Reproduce each line exactly, including spacing and punctuation.
⁂
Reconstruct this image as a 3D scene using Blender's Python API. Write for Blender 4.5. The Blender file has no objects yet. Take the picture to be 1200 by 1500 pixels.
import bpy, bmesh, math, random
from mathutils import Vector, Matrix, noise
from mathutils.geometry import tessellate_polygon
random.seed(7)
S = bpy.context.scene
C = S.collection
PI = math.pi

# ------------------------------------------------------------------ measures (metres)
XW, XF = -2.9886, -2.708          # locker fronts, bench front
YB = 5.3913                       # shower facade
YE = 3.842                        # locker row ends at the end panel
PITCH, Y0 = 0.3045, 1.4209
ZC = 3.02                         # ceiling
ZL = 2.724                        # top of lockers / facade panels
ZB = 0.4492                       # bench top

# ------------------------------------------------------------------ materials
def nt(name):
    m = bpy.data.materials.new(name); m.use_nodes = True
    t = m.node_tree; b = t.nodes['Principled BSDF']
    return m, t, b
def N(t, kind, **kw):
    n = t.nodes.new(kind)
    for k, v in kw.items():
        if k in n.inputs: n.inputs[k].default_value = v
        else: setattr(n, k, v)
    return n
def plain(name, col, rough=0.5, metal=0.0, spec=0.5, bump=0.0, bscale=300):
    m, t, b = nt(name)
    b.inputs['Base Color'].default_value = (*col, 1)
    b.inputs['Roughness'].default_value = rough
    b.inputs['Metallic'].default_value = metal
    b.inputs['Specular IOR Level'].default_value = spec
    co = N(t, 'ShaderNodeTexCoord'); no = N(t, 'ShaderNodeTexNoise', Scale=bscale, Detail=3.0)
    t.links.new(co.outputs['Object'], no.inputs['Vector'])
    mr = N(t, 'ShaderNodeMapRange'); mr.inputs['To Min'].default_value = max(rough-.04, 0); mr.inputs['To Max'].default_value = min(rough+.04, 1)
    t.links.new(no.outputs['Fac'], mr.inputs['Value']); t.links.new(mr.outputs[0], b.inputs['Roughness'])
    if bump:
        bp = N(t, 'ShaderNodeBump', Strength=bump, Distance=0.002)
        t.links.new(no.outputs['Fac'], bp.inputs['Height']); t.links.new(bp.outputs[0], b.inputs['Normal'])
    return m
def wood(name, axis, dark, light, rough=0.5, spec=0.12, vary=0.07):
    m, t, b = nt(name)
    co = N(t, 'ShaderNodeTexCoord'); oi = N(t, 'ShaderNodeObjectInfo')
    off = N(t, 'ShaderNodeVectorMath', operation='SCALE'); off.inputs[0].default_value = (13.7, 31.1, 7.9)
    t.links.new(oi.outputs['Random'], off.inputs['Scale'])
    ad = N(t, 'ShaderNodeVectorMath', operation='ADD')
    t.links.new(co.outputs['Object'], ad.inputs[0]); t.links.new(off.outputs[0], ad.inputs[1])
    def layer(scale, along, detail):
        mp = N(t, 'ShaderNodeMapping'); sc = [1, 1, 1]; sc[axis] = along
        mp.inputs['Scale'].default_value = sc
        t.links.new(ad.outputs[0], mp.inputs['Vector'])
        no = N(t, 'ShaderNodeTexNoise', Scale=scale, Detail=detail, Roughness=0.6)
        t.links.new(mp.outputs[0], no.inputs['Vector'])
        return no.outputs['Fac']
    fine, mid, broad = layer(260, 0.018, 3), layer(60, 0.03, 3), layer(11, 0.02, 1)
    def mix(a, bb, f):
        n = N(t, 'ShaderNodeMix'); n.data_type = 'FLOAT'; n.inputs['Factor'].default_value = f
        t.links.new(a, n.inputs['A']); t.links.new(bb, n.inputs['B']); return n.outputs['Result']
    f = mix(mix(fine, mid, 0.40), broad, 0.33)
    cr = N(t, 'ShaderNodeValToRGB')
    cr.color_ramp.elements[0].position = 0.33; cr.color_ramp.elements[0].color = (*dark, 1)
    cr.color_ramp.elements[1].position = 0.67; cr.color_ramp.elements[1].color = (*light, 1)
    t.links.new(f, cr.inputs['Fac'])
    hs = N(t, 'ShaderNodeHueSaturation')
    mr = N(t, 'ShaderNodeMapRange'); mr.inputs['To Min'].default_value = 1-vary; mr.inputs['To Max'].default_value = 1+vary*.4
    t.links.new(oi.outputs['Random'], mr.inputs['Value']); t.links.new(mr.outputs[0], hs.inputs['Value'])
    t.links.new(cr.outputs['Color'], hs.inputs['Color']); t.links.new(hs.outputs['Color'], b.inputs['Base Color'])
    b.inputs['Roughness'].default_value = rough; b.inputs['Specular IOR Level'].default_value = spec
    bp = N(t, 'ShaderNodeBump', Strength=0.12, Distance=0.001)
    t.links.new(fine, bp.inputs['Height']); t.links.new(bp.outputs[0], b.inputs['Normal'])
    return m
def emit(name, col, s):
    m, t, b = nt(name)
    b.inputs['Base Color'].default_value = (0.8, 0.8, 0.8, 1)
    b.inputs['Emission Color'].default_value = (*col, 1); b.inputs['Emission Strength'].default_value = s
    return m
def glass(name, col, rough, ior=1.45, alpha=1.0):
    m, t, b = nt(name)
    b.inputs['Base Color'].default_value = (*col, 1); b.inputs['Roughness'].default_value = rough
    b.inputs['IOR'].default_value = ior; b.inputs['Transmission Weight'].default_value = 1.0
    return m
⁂
[RESPONSE TO THIS EXERCISE]
Reconstruct this image as a 3D scene using Blender's Python API. Write for Blender 4.5. The Blender file has no objects yet. Take the picture to be 1200 by 1500 pixels.
import bpy, bmesh, math, random
from mathutils import Vector, Matrix, noise
from mathutils.geometry import tessellate_polygon
random.seed(7)
S = bpy.context.scene
C = S.collection
PI = math.pi

# ------------------------------------------------------------------ measures (metres)
XW, XF = -2.9886, -2.708          # locker fronts, bench front
YB = 5.3913                       # shower facade
YE = 3.842                        # locker row ends at the end panel
PITCH, Y0 = 0.3045, 1.4209
ZC = 3.02                         # ceiling
ZL = 2.724                        # top of lockers / facade panels
ZB = 0.4492                       # bench top

# ------------------------------------------------------------------ materials
def nt(name):
    m = bpy.data.materials.new(name); m.use_nodes = True
    t = m.node_tree; b = t.nodes['Principled BSDF']
    return m, t, b
def N(t, kind, **kw):
    n = t.nodes.new(kind)
    for k, v in kw.items():
        if k in n.inputs: n.inputs[k].default_value = v
        else: setattr(n, k, v)
    return n
def plain(name, col, rough=0.5, metal=0.0, spec=0.5, bump=0.0, bscale=300):
    m, t, b = nt(name)
    b.inputs['Base Color'].default_value = (*col, 1)
    b.inputs['Roughness'].default_value = rough
    b.inputs['Metallic'].default_value = metal
    b.inputs['Specular IOR Level'].default_value = spec
    co = N(t, 'ShaderNodeTexCoord'); no = N(t, 'ShaderNodeTexNoise', Scale=bscale, Detail=3.0)
    t.links.new(co.outputs['Object'], no.inputs['Vector'])
    mr = N(t, 'ShaderNodeMapRange'); mr.inputs['To Min'].default_value = max(rough-.04, 0); mr.inputs['To Max'].default_value = min(rough+.04, 1)
    t.links.new(no.outputs['Fac'], mr.inputs['Value']); t.links.new(mr.outputs[0], b.inputs['Roughness'])
    if bump:
        bp = N(t, 'ShaderNodeBump', Strength=bump, Distance=0.002)
        t.links.new(no.outputs['Fac'], bp.inputs['Height']); t.links.new(bp.outputs[0], b.inputs['Normal'])
    return m
def wood(name, axis, dark, light, rough=0.5, spec=0.12, vary=0.07):
    m, t, b = nt(name)
    co = N(t, 'ShaderNodeTexCoord'); oi = N(t, 'ShaderNodeObjectInfo')
    off = N(t, 'ShaderNodeVectorMath', operation='SCALE'); off.inputs[0].default_value = (13.7, 31.1, 7.9)
    t.links.new(oi.outputs['Random'], off.inputs['Scale'])
    ad = N(t, 'ShaderNodeVectorMath', operation='ADD')
    t.links.new(co.outputs['Object'], ad.inputs[0]); t.links.new(off.outputs[0], ad.inputs[1])
    def layer(scale, along, detail):
        mp = N(t, 'ShaderNodeMapping'); sc = [1, 1, 1]; sc[axis] = along
        mp.inputs['Scale'].default_value = sc
        t.links.new(ad.outputs[0], mp.inputs['Vector'])
        no = N(t, 'ShaderNodeTexNoise', Scale=scale, Detail=detail, Roughness=0.6)
        t.links.new(mp.outputs[0], no.inputs['Vector'])
        return no.outputs['Fac']
    fine, mid, broad = layer(260, 0.018, 3), layer(60, 0.03, 3), layer(11, 0.02, 1)
    def mix(a, bb, f):
        n = N(t, 'ShaderNodeMix'); n.data_type = 'FLOAT'; n.inputs['Factor'].default_value = f
        t.links.new(a, n.inputs['A']); t.links.new(bb, n.inputs['B']); return n.outputs['Result']
    f = mix(mix(fine, mid, 0.40), broad, 0.33)
    cr = N(t, 'ShaderNodeValToRGB')
    cr.color_ramp.elements[0].position = 0.33; cr.color_ramp.elements[0].color = (*dark, 1)
    cr.color_ramp.elements[1].position = 0.67; cr.color_ramp.elements[1].color = (*light, 1)
    t.links.new(f, cr.inputs['Fac'])
    hs = N(t, 'ShaderNodeHueSaturation')
    mr = N(t, 'ShaderNodeMapRange'); mr.inputs['To Min'].default_value = 1-vary; mr.inputs['To Max'].default_value = 1+vary*.4
    t.links.new(oi.outputs['Random'], mr.inputs['Value']); t.links.new(mr.outputs[0], hs.inputs['Value'])
    t.links.new(cr.outputs['Color'], hs.inputs['Color']); t.links.new(hs.outputs['Color'], b.inputs['Base Color'])
    b.inputs['Roughness'].default_value = rough; b.inputs['Specular IOR Level'].default_value = spec
    bp = N(t, 'ShaderNodeBump', Strength=0.12, Distance=0.001)
    t.links.new(fine, bp.inputs['Height']); t.links.new(bp.outputs[0], b.inputs['Normal'])
    return m
def emit(name, col, s):
    m, t, b = nt(name)
    b.inputs['Base Color'].default_value = (0.8, 0.8, 0.8, 1)
    b.inputs['Emission Color'].default_value = (*col, 1); b.inputs['Emission Strength'].default_value = s
    return m
def glass(name, col, rough, ior=1.45, alpha=1.0):
    m, t, b = nt(name)
    b.inputs['Base Color'].default_value = (*col, 1); b.inputs['Roughness'].default_value = rough
    b.inputs['IOR'].default_value = ior; b.inputs['Transmission Weight'].default_value = 1.0
    return m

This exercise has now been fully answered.